Nesta ordem de ideias, a “cidade das acácias” foi, acredito, digna desse nome em meados do século XX. A avaliar pelo acervo documental que pode ser consultado no Arquivo Histórico de Moçambique, a cidade de Maputo ostentava na década 40, 50, 60 e até inícios dos anos 70, um excelente ordenamento urbano, um saneamento do meio de se “tirar o chapéu”, edifícios em bom estado de conservação, uma circulação ordeira de pessoas e viaturas.
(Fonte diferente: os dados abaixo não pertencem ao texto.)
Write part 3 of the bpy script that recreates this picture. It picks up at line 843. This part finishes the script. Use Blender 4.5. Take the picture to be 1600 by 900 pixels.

Se nos anos imediatamente a seguir à independência iniciava – curiosamente, a par da sua crescente urbanização – o “desacaciamento” e degradação da cidade a todos níveis, não é menos verdade que, nos últimos vinte anos, esta situação tem vindo a recrudescer. Como é sabido, os programas de reajustamento estrutural implementados em finais da década 80 do século XX despoletaram o surgimento de novos fenómenos sociais, a saber a proliferação da economia informal – com realce para os “dumba-negues”, os “chapas” –, o êxodo rural massivo, a vulnerabilidade ao crime, a insegurança. Por outro lado, há a considerar a apatia e indiferença – fenómeno que não é de hoje – das autoridades e dos citadinos. Estes fenómenos conjugados podem, de certa forma, ser entendidos como causa da cada vez mais degradação e desacaciamento da cidade de Maputo.
Contudo, urge “reaciar” esta bela cidade! Por onde começar? A tarefa afigura-se extremamente difícil atendendo e considerando o leque de problemas acima arrolados e, que se diga em abono da verdade, por nossa culpa. De facto, permitimos que eles se multiplicassem e se agravassem. Mas a sua eliminação não é impossível. Algo me diz que o grande desafio está... em nós mesmos, nos nossos hábitos, condutas e sobretudo na necessidade premente de realizarmos uma auto-crítica, uma análise introspectiva para compreendermos o quão perniciosa tem sido a nossa indiferença.